MSM: Keep smooth sailing…

DJK; Yeah! I guess there is a vague vibe, but there’s no manifesto or anything because it really is just a bunch of people. Somehow, everything just converged and that’s what made it seem so dynamic. It was a fluke, I guess, that the timing was right, because I think it had been a long time since anything interesting had come out of LA and LA was waiting.

MSM: Also I guess that everything happened at the same time, in sync, and all these initiatives were equally successful. There are always exciting burgeoning scenes developing all over the world but a lot of the time there isn’t the money or interest there to sustain them…

DJK: Maybe, but I really think it only takes a few people that are really psyched, and you just have to persist. You can put out a book that not that many people read, but it depends who reads it and who it influences. I really think it’s the power of ideas that are the dynamism, rather than the location…
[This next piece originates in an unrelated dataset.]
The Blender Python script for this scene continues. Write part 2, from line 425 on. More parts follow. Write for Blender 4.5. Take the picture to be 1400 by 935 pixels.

Of course, it doesn’t hurt to be in LA. The city really fosters and nurtures insane visionaries, and has such a strong media presence. But there are no real institutions, no real history. People haven’t been living here that long and it’s not institutionalised like New York is. When I started Hope I didn’t feel like I had anyone to answer to. There are very few haters in LA – people are generally, for some cosmic glitch, being really nice to each other. I think it’s just a weird cosmic glitch.

MSM: I love that idea – very romantic.

DJK: Totally. Living a life where you are creating a story about what you do, that is a goal of mine. Everything I do should express where I am emotionally, intellectually, spiritually. Every career choice I make should be an expression of where I am as a person.